Fungus Thieves Fake Italian Police Stage Highway Truffle Robbery

The price of white truffles is surging because fewer of them are being found after an unusually hot summer in northern Italy this year. That may explain why robbers went to the trouble of dressing up as policemen to steal 400 grams -- worth €2,000 -- of the cherished delicacy from a collector.

Almost worth their weight in gold: white truffles.

Almost worth their weight in gold: white truffles.

An Italian truffle hunter has been robbed on his way to the market by thieves posing as police officers who relieved him of 400 grams of freshly collected white truffles worth €2,000.

Dario Pastrone, 58, had spent Friday and Saturday night in the wooded valleys around Chiusano collecting the prized delicacy and was driving to a truffle market in Asti when another car forced him off the road, the Guardian newspaper reported.

Three men dressed as police officers jumped out, opened his trunk and stole the truffles.
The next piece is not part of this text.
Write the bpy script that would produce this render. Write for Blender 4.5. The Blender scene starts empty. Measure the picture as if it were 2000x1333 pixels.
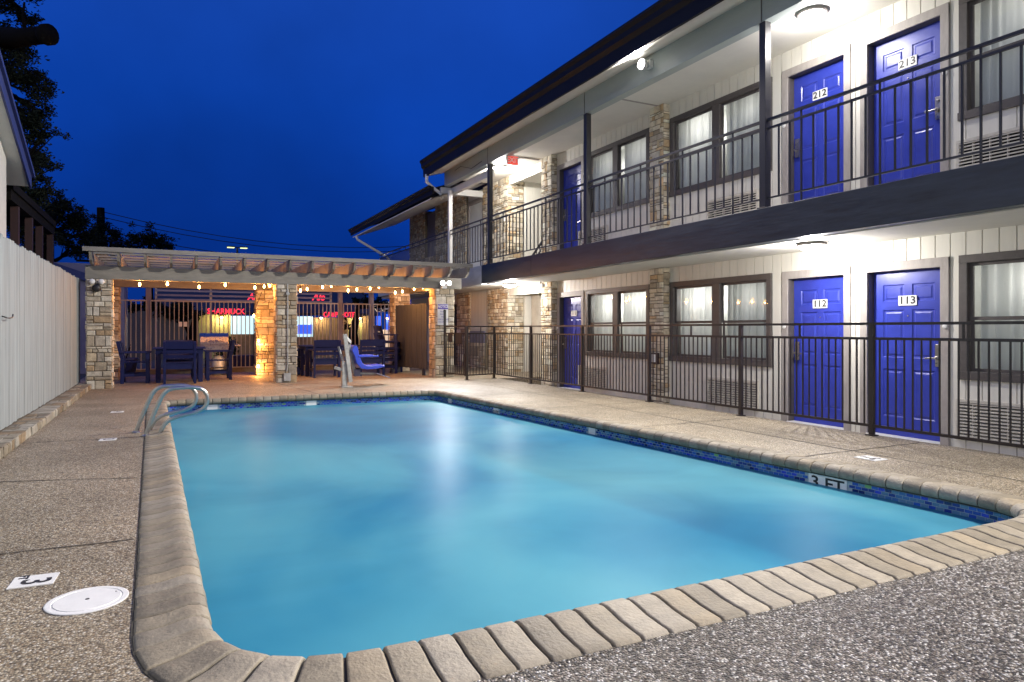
import bpy, bmesh, math, random
from mathutils import Vector, Matrix
from mathutils.geometry import tessellate_polygon
R = random.Random(7)
sc = bpy.context.scene
COL = sc.collection
rad = math.radians

# ---------------------------------------------------------------- camera
EYE = 1.34
YAW = math.atan(670/1333)
SN, CS = math.sin(YAW), math.cos(YAW)
cam = bpy.data.cameras.new('camera'); cam.lens = 24; cam.sensor_width = 36
cam.shift_y = -23.5/2000; cam.clip_end = 3000; cam.clip_start = 0.05
co = bpy.data.objects.new('camera', cam); COL.objects.link(co)
co.location = (0, 0, EYE); co.rotation_euler = (rad(90), 0, -YAW)
sc.camera = co
def at(px, py, Y):
    """direction measured on the survey photo -> a world point at distance Y along the site axis"""
    u = (px-1000)/1333.; d = Y/(CS-u*SN)
    return Vector((d*(SN+u*CS), Y, EYE+d*(643-py)/1333.))

# ---------------------------------------------------------------- materials
def nodes(name):
    m = bpy.data.materials.new(name); m.use_nodes = True
    nt = m.node_tree; b = nt.nodes['Principled BSDF']
    return m, nt, b, nt.nodes.new, nt.links.new
def mat(name, col, rough=.6, metal=0, noise=.0, nscale=8, bump=0, bscale=60, vcol=False, spec=.5, emit=None, estr=0, coat=0, stretch=(1,1,1), noise2=None):
    m, nt, b, N, L = nodes(name)
    b.inputs['Roughness'].default_value = rough; b.inputs['Metallic'].default_value = metal
    b.inputs['Specular IOR Level'].default_value = spec; b.inputs['Coat Weight'].default_value = coat
    tc = N('ShaderNodeTexCoord'); mp = N('ShaderNodeMapping'); L(tc.outputs['Object'], mp.inputs[0]); mp.inputs['Scale'].default_value = stretch
    src = None
    if vcol:
        a = N('ShaderNodeVertexColor'); a.layer_name = 'Col'; src = a.outputs[0]
    if noise or noise2:
        n = N('ShaderNodeTexNoise'); n.inputs['Scale'].default_value = nscale; n.inputs['Detail'].default_value = 8; n.inputs['Roughness'].default_value = .65
        L(mp.outputs[0], n.inputs[0])
        r = N('ShaderNodeMapRange'); r.inputs[1].default_value = .28; r.inputs[2].default_value = .72
        r.inputs[3].default_value = 1-noise; r.inputs[4].default_value = 1+noise*.5; L(n.outputs[0], r.inputs[0])
        mx = N('ShaderNodeVectorMath'); mx.operation = 'SCALE'
        if src: L(src, mx.inputs[0])
        else: mx.inputs[0].default_value = col
        L(r.outputs[0], mx.inputs['Scale']); src = mx.outputs[0]
        rr = N('ShaderNodeMapRange'); rr.inputs[3].default_value = max(.03, rough-.12); rr.inputs[4].default_value = min(1, rough+.12)
        L(n.outputs[0], rr.inputs[0]); L(rr.outputs[0], b.inputs['Roughness'])
    if src: L(src, b.inputs['Base Color'])
    else: b.inputs['Base Color'].default_value = (*col, 1)
    if bump:
        n2 = N('ShaderNodeTexNoise'); n2.inputs['Scale'].default_value = bscale; n2.inputs['Detail'].default_value = 6
        L(mp.outputs[0], n2.inputs[0])
        bp = N('ShaderNodeBump'); bp.inputs['Strength'].default_value = bump; bp.inputs['Distance'].default_value = .01
        L(n2.outputs[0], bp.inputs['Height']); L(bp.outputs[0], b.inputs['Normal'])
    if emit:
        b.inputs['Emission Color'].default_value = (*emit, 1); b.inputs['Emission Strength'].default_value = estr
    return m

def aggregate(name, wet):
    m, nt, b, N, L = nodes(name)
    tc = N('ShaderNodeTexCoord')
    v = N('ShaderNodeTexVoronoi'); v.inputs['Scale'].default_value = 100 if wet else 118; v.inputs['Randomness'].default_value = 1; L(tc.outputs['Object'], v.inputs[0])
    sep = N('ShaderNodeSeparateColor'); L(v.outputs['Color'], sep.inputs[0])
    cr = N('ShaderNodeValToRGB'); e = cr.color_ramp.elements; cr.color_ramp.interpolation = 'CONSTANT'
    pal = [(0,(.12,.09,.055)),(.13,(.27,.21,.13)),(.3,(.38,.315,.21)),(.5,(.31,.255,.175)),(.66,(.46,.40,.29)),(.8,(.24,.175,.10)),(.9,(.60,.55,.45))]
    if wet: pal = [(0,(.03,.025,.02)),(.16,(.16,.13,.10)),(.34,(.33,.29,.24)),(.50,(.055,.045,.04)),(.64,(.45,.41,.36)),(.76,(.12,.10,.075)),(.86,(.80,.78,.75))]  # palest pebbles whitened further to paint in the wet sparkle
    while len(e) < len(pal): e.new(.5)
    for el, (p, c) in zip(e, pal): el.position = p; el.color = (*c, 1)
    L(sep.outputs[0], cr.inputs[0])
    # mortar between pebbles
    dr = N('ShaderNodeMapRange'); dr.inputs[1].default_value = .25; dr.inputs[2].default_value = .75; dr.inputs[3].default_value = 1.1; dr.inputs[4].default_value = .42
    L(v.outputs['Distance'], dr.inputs[0])
    big = N('ShaderNodeTexNoise'); big.inputs['Scale'].default_value = 1.1; big.inputs['Detail'].default_value = 9; big.inputs['Roughness'].default_value = .6; L(tc.outputs['Object'], big.inputs[0])
    br = N('ShaderNodeMapRange'); br.inputs[1].default_value = .3; br.inputs[2].default_value = .7; br.inputs[3].default_value = .66; br.inputs[4].default_value = 1.2; L(big.outputs[0], br.inputs[0])
    mul = N('ShaderNodeMath'); mul.operation = 'MULTIPLY'; L(dr.outputs[0], mul.inputs[0]); L(br.outputs[0], mul.inputs[1])
    sc_ = N('ShaderNodeVectorMath'); sc_.operation = 'SCALE'; L(cr.outputs[0], sc_.inputs[0]); L(mul.outputs[0], sc_.inputs['Scale'])
    L(sc_.outputs[0], b.inputs['Base Color'])
    b.inputs['Roughness'].default_value = .30 if wet else .55

    if wet: b.inputs['Specular IOR Level'].default_value = .9
    if not wet:
        r2 = N('ShaderNodeMapRange'); r2.inputs[3].default_value = .75; r2.inputs[4].default_value = .35; L(big.outputs[0], r2.inputs[0]); L(r2.outputs[0], b.inputs['Roughness'])
    h = N('ShaderNodeMath'); h.operation = 'MULTIPLY'; h.inputs[1].default_value = -1; L(v.outputs['Distance'], h.inputs[0])
    bp = N('ShaderNodeBump'); bp.inputs['Strength'].default_value = 1.0 if wet else .75; bp.inputs['Distance'].default_value = .022 if wet else .004
    L(h.outputs[0], bp.inputs['Height']); L(bp.outputs[0], b.inputs['Normal'])
    return m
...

The price of truffles has risen to as much as €8,000 ($11,500) this year, almost half the price of gold.

The white truffle, like the French black truffle, is highly sought after. European truffle hunters have historically employed female pigs to look for them because the smell of truffles is similar to that of a male pig's sex hormones.

However, dogs are increasingly being used because it is easier to train them than pigs which often just eat the truffles when they find them.

The long dry summer in the Piedmont region of Italy where white truffles grow has dried up the soil, and collectors say the number of truffles found this year is likely to be down to less than half the 2006 level. That has led to a surge in truffle prices.

The truffle is a fungus which grows on the roots of oak, hazel, poplar and beech trees.